*3D scene scripts:*
------

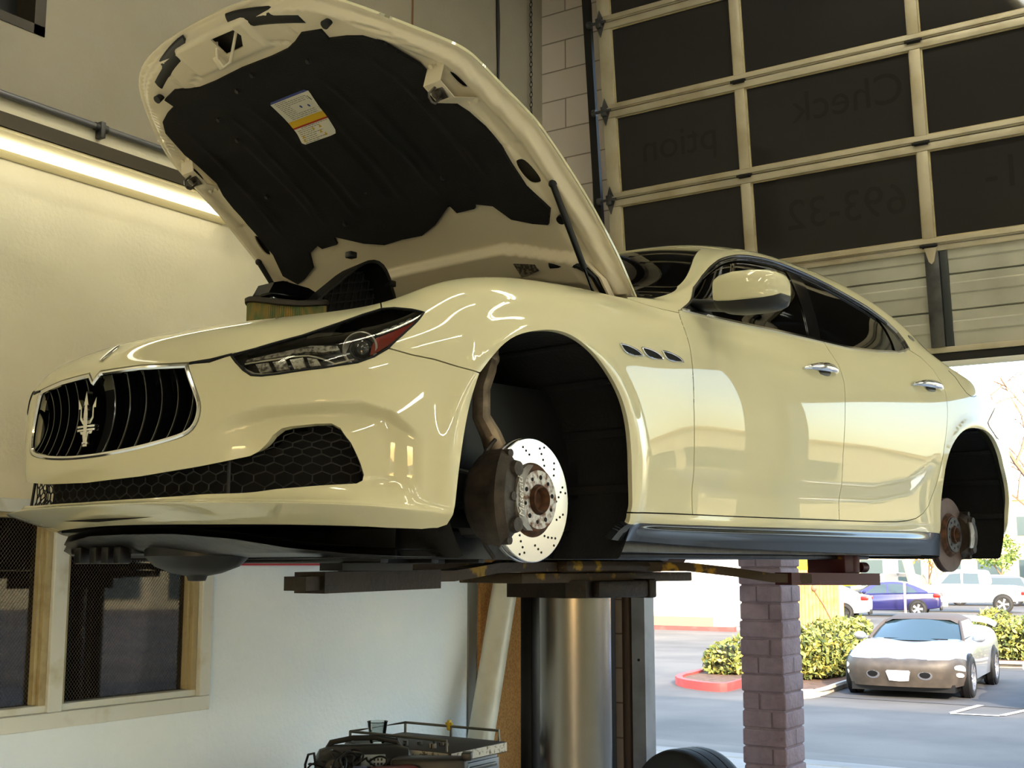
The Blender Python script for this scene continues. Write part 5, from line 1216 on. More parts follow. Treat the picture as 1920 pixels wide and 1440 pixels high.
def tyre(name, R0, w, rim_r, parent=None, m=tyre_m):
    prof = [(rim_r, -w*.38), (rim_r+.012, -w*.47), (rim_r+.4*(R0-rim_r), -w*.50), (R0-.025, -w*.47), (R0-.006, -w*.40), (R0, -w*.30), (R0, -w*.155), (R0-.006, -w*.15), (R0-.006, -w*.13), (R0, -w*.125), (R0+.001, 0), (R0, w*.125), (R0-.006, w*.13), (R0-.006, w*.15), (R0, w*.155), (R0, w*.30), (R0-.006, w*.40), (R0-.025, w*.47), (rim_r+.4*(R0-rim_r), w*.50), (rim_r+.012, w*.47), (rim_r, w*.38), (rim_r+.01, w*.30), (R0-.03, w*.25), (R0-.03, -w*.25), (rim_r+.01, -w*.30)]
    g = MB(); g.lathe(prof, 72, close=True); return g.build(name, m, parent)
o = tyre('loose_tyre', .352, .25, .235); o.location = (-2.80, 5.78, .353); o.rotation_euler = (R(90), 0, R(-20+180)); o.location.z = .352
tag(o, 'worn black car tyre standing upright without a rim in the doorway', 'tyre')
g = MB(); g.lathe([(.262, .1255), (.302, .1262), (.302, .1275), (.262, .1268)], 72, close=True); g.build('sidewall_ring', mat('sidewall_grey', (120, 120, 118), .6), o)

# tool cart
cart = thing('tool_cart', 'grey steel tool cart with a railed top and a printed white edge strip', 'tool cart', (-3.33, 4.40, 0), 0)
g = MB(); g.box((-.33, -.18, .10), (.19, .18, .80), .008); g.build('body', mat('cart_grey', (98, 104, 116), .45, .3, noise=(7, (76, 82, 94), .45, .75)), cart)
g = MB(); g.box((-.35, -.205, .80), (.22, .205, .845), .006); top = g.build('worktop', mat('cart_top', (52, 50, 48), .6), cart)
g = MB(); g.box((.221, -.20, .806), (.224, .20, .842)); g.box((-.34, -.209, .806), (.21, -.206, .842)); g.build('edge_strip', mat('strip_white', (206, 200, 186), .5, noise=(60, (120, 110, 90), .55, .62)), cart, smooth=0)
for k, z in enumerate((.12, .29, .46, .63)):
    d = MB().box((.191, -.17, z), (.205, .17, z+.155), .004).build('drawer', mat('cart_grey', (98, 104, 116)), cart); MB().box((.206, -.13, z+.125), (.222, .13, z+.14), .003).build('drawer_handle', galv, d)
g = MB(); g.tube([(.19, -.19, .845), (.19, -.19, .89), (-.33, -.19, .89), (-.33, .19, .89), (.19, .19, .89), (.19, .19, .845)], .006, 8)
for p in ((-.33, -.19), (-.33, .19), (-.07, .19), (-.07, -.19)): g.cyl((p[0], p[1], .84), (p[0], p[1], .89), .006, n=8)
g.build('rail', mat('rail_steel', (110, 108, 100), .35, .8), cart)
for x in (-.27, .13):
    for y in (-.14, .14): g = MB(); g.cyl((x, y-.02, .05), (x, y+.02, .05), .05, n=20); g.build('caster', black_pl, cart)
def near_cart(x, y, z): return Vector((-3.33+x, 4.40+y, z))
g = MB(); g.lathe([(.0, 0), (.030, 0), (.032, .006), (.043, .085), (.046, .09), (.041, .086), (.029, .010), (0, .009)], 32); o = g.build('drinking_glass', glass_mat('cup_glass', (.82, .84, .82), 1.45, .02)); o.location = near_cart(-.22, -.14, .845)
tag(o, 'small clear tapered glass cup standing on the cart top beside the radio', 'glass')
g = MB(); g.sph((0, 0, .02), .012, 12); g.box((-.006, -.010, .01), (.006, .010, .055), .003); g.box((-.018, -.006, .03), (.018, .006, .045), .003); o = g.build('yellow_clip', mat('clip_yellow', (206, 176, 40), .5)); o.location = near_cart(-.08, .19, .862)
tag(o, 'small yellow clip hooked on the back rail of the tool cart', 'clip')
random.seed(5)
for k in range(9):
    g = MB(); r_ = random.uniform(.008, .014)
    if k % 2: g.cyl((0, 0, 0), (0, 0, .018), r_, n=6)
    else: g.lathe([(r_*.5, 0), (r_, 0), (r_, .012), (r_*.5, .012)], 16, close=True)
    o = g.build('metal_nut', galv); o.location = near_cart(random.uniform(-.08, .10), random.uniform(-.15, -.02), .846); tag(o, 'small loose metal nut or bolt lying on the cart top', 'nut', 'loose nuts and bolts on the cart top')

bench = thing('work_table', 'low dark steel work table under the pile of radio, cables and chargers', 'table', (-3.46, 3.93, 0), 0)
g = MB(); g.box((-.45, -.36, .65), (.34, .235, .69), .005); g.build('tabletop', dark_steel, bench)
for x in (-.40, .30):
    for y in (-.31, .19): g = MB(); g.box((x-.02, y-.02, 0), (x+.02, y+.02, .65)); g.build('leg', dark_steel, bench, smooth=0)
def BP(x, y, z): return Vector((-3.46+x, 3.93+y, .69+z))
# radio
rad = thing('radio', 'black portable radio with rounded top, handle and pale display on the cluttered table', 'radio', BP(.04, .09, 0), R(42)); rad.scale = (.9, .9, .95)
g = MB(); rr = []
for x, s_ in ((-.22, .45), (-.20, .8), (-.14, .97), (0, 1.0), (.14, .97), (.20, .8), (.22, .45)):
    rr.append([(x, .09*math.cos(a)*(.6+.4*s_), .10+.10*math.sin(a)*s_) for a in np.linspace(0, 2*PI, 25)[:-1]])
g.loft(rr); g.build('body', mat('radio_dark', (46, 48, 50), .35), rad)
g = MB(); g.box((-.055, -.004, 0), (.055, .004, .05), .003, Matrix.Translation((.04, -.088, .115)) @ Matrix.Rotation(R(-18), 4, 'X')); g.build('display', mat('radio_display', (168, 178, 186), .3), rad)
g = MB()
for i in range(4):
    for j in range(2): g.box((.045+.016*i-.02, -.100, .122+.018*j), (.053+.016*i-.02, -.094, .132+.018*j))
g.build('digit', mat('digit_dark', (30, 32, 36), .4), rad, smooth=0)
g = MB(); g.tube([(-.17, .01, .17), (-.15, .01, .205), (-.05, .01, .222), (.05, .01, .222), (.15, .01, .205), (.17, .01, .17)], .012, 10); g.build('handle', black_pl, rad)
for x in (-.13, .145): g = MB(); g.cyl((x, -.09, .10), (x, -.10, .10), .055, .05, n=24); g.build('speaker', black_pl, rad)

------

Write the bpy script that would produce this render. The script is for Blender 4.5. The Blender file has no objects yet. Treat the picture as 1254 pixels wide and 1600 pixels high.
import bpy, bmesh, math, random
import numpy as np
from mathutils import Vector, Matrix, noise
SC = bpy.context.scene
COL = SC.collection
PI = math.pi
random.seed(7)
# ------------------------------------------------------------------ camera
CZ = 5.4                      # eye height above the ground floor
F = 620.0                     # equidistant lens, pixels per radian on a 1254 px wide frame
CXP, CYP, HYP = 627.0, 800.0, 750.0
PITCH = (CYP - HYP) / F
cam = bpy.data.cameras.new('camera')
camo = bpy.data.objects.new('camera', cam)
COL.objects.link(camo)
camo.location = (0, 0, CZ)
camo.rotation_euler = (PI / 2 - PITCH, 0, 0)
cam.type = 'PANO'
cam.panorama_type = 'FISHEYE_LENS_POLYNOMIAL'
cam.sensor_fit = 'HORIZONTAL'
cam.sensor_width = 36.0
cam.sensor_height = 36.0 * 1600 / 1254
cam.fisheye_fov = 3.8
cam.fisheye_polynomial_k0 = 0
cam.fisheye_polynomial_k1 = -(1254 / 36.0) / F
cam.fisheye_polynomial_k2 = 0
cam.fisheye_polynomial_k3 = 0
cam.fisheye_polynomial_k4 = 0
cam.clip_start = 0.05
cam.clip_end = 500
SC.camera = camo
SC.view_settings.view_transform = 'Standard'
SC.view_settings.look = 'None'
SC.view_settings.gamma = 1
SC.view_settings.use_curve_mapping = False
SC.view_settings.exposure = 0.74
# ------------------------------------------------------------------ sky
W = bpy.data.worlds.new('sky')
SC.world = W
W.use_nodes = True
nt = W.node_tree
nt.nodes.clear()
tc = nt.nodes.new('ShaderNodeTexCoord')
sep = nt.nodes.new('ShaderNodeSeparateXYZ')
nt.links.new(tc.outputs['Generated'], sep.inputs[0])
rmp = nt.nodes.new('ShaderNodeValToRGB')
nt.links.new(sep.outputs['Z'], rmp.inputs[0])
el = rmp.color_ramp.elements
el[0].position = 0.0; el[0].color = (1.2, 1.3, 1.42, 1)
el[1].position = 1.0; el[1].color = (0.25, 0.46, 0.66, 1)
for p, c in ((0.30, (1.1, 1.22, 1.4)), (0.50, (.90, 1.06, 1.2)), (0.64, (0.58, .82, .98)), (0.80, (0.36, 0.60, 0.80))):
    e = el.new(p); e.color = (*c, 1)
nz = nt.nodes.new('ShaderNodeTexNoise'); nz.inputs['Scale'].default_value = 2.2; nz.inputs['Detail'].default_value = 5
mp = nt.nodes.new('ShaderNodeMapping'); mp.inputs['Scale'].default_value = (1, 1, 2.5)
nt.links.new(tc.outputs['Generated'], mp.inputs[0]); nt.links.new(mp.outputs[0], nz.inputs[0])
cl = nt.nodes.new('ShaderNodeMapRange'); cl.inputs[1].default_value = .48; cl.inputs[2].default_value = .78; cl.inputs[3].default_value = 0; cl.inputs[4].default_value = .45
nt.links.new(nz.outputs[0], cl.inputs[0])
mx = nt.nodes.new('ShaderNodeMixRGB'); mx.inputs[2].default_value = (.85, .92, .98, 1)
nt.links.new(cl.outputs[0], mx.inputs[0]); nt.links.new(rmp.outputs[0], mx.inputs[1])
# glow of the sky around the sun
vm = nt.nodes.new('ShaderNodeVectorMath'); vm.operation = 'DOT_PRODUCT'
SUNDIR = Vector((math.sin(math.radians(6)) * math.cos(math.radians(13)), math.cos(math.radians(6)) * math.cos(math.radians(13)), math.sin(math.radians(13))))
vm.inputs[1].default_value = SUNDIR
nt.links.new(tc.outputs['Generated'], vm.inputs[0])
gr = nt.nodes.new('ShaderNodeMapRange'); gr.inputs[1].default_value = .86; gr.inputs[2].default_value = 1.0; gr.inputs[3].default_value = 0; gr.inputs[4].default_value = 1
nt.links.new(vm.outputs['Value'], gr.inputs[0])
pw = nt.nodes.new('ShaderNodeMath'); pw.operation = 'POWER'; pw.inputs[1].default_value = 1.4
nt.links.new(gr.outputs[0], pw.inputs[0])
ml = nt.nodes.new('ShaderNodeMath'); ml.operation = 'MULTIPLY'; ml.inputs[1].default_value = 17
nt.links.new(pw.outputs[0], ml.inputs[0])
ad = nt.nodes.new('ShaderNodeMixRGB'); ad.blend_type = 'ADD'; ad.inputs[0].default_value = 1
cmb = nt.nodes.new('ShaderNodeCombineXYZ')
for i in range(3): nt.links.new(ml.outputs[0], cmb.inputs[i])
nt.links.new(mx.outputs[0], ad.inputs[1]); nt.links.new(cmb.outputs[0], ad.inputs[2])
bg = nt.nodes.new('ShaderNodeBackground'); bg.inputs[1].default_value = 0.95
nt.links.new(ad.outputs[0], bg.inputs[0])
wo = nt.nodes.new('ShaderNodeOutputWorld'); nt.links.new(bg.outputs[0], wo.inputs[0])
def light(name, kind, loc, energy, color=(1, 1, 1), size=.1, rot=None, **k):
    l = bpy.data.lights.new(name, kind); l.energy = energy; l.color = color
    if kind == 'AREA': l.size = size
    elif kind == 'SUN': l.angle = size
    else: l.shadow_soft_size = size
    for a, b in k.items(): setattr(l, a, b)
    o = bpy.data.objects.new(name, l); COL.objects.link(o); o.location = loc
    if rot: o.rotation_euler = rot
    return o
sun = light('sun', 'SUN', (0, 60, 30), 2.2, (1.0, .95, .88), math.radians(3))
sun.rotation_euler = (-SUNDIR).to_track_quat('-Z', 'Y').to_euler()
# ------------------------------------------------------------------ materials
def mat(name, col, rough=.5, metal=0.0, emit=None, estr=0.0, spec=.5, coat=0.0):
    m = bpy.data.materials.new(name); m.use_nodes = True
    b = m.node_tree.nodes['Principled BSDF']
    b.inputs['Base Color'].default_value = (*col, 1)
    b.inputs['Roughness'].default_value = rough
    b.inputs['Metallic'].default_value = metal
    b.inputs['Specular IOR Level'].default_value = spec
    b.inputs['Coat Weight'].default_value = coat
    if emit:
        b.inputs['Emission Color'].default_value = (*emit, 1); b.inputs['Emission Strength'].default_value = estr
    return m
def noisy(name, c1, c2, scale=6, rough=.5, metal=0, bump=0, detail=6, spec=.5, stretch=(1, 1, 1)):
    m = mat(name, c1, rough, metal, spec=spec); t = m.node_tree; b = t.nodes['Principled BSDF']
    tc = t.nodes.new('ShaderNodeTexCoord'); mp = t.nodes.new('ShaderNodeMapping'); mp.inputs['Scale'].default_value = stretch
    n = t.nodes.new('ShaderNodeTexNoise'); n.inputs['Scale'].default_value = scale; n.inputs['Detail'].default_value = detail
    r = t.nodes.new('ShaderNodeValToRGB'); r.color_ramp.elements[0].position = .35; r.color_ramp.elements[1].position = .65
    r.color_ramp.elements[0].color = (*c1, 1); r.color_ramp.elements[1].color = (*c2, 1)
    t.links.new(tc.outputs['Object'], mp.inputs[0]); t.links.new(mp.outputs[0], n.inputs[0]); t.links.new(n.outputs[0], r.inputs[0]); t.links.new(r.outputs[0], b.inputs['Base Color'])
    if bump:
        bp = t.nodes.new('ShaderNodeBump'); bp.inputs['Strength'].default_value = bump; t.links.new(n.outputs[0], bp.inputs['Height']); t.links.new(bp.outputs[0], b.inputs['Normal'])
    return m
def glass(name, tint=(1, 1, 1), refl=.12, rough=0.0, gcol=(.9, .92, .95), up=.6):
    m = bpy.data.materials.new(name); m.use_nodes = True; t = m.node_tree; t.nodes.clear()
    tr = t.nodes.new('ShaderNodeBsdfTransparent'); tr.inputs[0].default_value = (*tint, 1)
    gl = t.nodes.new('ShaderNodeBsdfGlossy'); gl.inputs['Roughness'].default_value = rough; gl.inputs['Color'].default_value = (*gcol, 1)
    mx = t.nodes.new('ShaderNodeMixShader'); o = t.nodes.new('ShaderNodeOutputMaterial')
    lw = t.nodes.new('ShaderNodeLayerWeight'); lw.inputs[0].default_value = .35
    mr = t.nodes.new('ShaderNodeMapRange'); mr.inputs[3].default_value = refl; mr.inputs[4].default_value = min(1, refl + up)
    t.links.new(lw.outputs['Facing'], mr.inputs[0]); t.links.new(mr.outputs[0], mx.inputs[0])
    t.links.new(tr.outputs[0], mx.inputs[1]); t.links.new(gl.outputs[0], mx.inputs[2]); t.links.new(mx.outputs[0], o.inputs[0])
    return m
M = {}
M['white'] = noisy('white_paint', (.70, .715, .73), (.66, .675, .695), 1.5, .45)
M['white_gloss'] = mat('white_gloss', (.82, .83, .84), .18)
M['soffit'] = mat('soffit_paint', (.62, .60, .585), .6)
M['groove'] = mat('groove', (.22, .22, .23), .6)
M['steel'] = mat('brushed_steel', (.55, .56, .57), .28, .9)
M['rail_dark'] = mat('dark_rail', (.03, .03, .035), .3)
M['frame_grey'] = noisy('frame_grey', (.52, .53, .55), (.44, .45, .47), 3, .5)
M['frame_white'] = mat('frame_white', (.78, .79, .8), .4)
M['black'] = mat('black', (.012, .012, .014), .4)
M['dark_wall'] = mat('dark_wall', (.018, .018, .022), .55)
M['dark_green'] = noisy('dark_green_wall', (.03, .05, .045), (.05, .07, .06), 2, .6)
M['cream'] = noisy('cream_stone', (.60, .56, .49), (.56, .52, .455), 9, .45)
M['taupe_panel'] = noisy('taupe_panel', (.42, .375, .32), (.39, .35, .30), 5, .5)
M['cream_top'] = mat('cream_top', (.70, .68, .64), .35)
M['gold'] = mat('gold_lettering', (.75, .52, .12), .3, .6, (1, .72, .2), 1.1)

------

*The problem:*
From the records above, transcribe without alteration every line from the one with "M['dark_wall'] = mat('dark_wall', (.018, .018, .022), .55)" to the one with "(1, .72, .2), 1.1)", inclusive.

*Written reply:*
M['dark_wall'] = mat('dark_wall', (.018, .018, .022), .55)
M['dark_green'] = noisy('dark_green_wall', (.03, .05, .045), (.05, .07, .06), 2, .6)
M['cream'] = noisy('cream_stone', (.60, .56, .49), (.56, .52, .455), 9, .45)
M['taupe_panel'] = noisy('taupe_panel', (.42, .375, .32), (.39, .35, .30), 5, .5)
M['cream_top'] = mat('cream_top', (.70, .68, .64), .35)
M['gold'] = mat('gold_lettering', (.75, .52, .12), .3, .6, (1, .72, .2), 1.1)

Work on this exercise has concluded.